Em si, o relato segue o roteiro de tantos outros - uma pessoa sofrida (neste caso sofrendo de surdez e incapaz de falar corretamente), a compaixão da parte de Jesus que o leva a atender o pedido de uma cura, a cura em si, a proibição de espalhar a notícia (o chamado “Segredo Messiânico”) e a incapacidade das testemunhas de guardar o segredo.

A violação da proibição por parte da multidão traz à tona a questão da verdadeira identidade de Jesus, dando a impressão de que Ele é muito mais do que um simples curador! As palavras que expressam o entusiasmo da multidão diante d’Ele (7, 37) são tiradas de uma seção apocalíptica de Isaías, sugerindo que, nas atividades de Jesus, o Reino de Deus se faz presente.

Mais uma vez o Segredo Messiânico em Marcos nos faz perguntar sobre o seu sentido. Provavelmente faz parte da insistência de Marcos de que Jesus é mais do que um taumaturgo ou milagreiro, e que a sua verdadeira identidade só se revelará na sua Cruz e Ressurreição. Pois é somente lá, e não diante dos milagres, que Jesus é proclamado “Filho de Deus” por uma pessoa humana - o oficial que exclamou ao pé da Cruz, vendo como Jesus havia expirado: “De fato, esse homem era mesmo Filho de Deus” (Mc 15, 39). Para Marcos, uma fé baseada nos milagres é sempre ambígua, pois pode levar ao seguimento de Jesus por motivos errôneos, interesseiros e duvidosos. Para corrigir essa tendência na sua comunidade, ele insiste que só se pode proclamar Jesus com o título messiânico “Filho de Deus” ao pé da Cruz, onde não há lugar para dúvidas, pois só se pode crer na fraqueza de Deus, como diria Paulo, que é mais forte do que a força humana (1Cor 1, 25).  Um alerta para muitos cristãos hoje!
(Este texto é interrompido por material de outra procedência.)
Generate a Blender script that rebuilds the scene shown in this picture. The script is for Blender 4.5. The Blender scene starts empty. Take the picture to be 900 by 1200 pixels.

A proclamação das testemunhas que Jesus “fez os surdos ouvir e os mudos falar” alude a Is 35, 5-6, que faz parte da visão apocalíptica do futuro glorioso de Israel (Is 34-35, relacionado com Is 40-66). O uso aqui deste texto vétero-testamentário indica que o futuro glorioso do novo Israel já está presente no ministério de Jesus.

Podemos ver um sentido mais simbólico para os nossos dias na cura relatada - o de abrir os ouvidos e soltar as línguas. Pois, o sistema hegemônico de hoje, e os meios de comunicação, frequentemente atrelados e coniventes, procuram em geral tapar os ouvidos do povo diante dos gritos dos sofridos; pois, fazem questão de camuflar a realidade sofrida de milhões, escondendo a realidade ou banalizando-a, como fica claro na maioria dos noticiários de televisão. Também as forças dominantes deixam cada vez mais os excluídos sem voz - só pode ter voz ativa quem produz e consome, na nossa sociedade materialista e consumista. Diante da surdez e mudez físicas, Jesus cura! O Evangelho e a atividade evangelizadora das igrejas devem ajudar as pessoas para que ouçam o grito dos oprimidos e para que ajudem a devolver a voz àqueles a quem lhes foi tirada. Dia 7 de setembro é o dia do Grito dos Excluídos - uma maneira de as Igrejas e todas as pessoas de boa vontade assinalarem que a nossa luta está em favor dos excluídos e menos favorecidos.

“Jesus fez bem todas as coisas - fez os surdos ouvir e os mudos falar!” Que se possa dizer isso de todas as Igrejas que ajudamos a devolver a capacidade de ouvir os gemidos dos sofredores a tantas pessoas ensurdecidas pela ideologia dominante, e que ajudamos os sem-voz a recuperar a voz ativa, nas decisões das Igrejas e da sociedade em geral.